We have an appetite for market risk within our annuities and With Profits businesses, and our shareholder funds, where we are rewarded for it.

We have limited appetite for significant losses or volatility from market risk and so we set clear risk limits which must be adhered to by Group businesses.

CREDIT RISK

We have appetite for credit risk to the extent that accepting this risk enables us to optimise policyholder and Group risk adjusted returns.

We have limited appetite for significant losses from counterparty failures and we therefore establish clear risk limits which must be adhered to by Group businesses.

INSURANCE RISK

We have an appetite for longevity, mortality and morbidity risk as we expect to add value by accepting such risks.

We have a low appetite for persistency and expense risks. We manage these risks by investigations and monitoring experience and reflecting the conclusions in our product design and reserving strategies.

LIQUIDITY RISK

We have no appetite to fail to meet our obligations when they fall due or to incur material losses on forced asset sales to meet obligations.

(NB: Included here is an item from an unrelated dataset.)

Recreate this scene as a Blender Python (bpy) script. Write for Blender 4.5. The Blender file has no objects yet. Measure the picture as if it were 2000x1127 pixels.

We maintain at Group level sufficient liquid assets and standby facilities to meet a prudent estimate of the Group’s cash outflows over a period of two years, as identified through annual planning processes.

OPERATIONAL RISK

We have very limited appetite for large operational losses due to the likely customer impact, reputational damage and opportunity costs.

We aim to implement effective controls to reduce operational risk exposures except where the costs of such controls exceed the expected benefits.